There are like three layers of baked in assumptions here. First, the term "transphobia" is especially loaded because earnest and good faith trans skepticism is often lumped into it. Second, the "If" at the beginning isn't really an honest hypothesis style "if", it's a covert assumption of your assertion (i.e. that "transphobia" will become more widespread and accepted). Finally the "it seems obvious" line completes the "mean words turn into lethal actions" fallacious argument. Here's an example you can use: how many Americans, in 1950, had a sincerely held belief in the resurrection of Jesus Christ? How many hold that same view now? How many are avowed atheists or similar? Has this widespread and accepted belief obviously led to more violence and discrimination against Christians? Now, to be fair and to possibly undermine my own point, there's good evidence that semi-legal and social discrimination against Christians probably has gone up. Still, however, people aren't getting beaten in mobs (in the USA) for wearing a cross around their neck.
I think this is common to several mental health ... situations ... where a person's fundamental concept of their own identity doesn't match reality. I'll hang my hat on this analogy; if I go to the doctor and say I'm always sad, even after something good happens to me, he or she will likely say "hey, your subjective experience doesn't quite mesh with reality. We should take a look at that." This is a generalized structure of how a lot of people begin to deal with depression. When a trans person says "my subjective experience / identity doesn't quite mesh with my anatomy" why should the start of that not be something similar to the depression example? Why is the default, as far as I'm aware, to simply assume the subjective trans feeling is the correct starting point and to move towards 'transitioning' to some extent?
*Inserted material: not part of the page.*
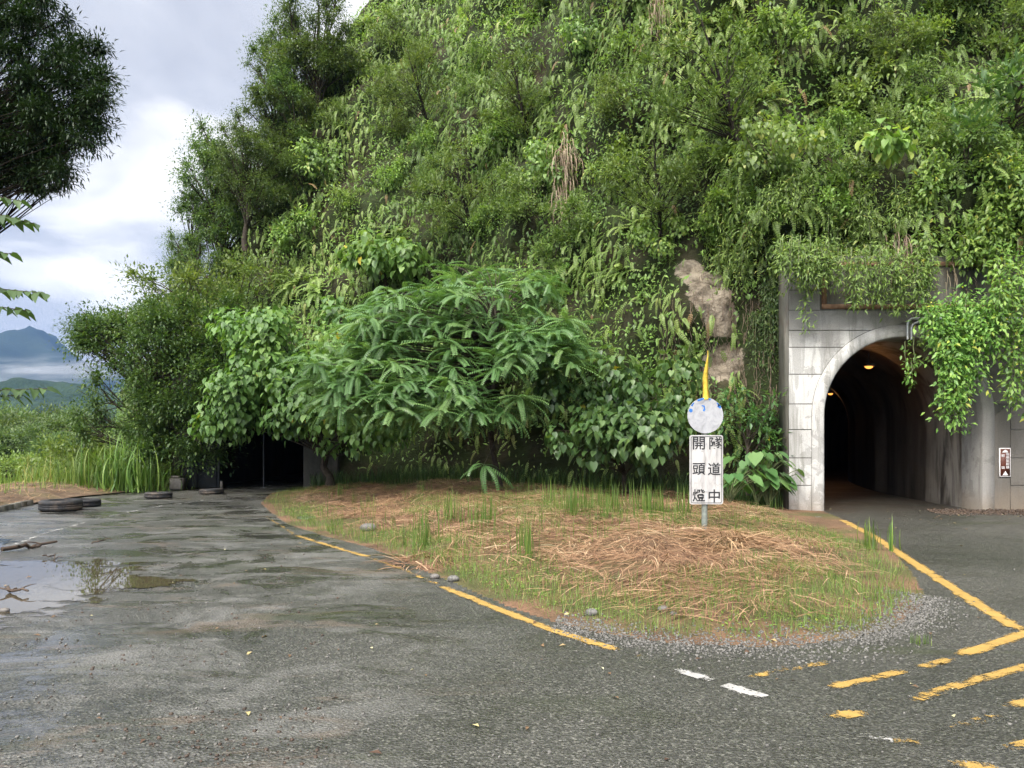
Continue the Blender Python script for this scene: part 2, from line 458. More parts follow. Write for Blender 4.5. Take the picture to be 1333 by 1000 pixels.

While I don't think trans "isn't a thing" as the kids say, I think it's even more of a hyper-minority than it always is. For one, I'd wager something like 50% of MtF's are just gay men who couldn't figure themselves out. Another sizable portion are autistic people who think that Trans-ing will help them "feel normal" when, very sadly, that may simply not be in the cards for them.
If we could have good faith discussions about these ideas, I think that the Trans "issue", such as it is, would absolutely quickly disappear from the culture war. But, instead, you have organizations like WPATH that seem to be actively trying to suppress the truth and instead advance an agenda, as well as various publishers and media outlets that seem to have a strong interest in other people's kids.
Like @Amadan's post below says, most face-to-face encounters with non-activist Trans people aren't fundamentally difficult or fraught to extreme levels. On the surface. But once there's a crossing of that line into the issue territory, they force the various declarations of purity and allegiance. That's not something a person who "just wants to live their life" does. That is the behavior of a person who believes their view of your life is unimpeachable.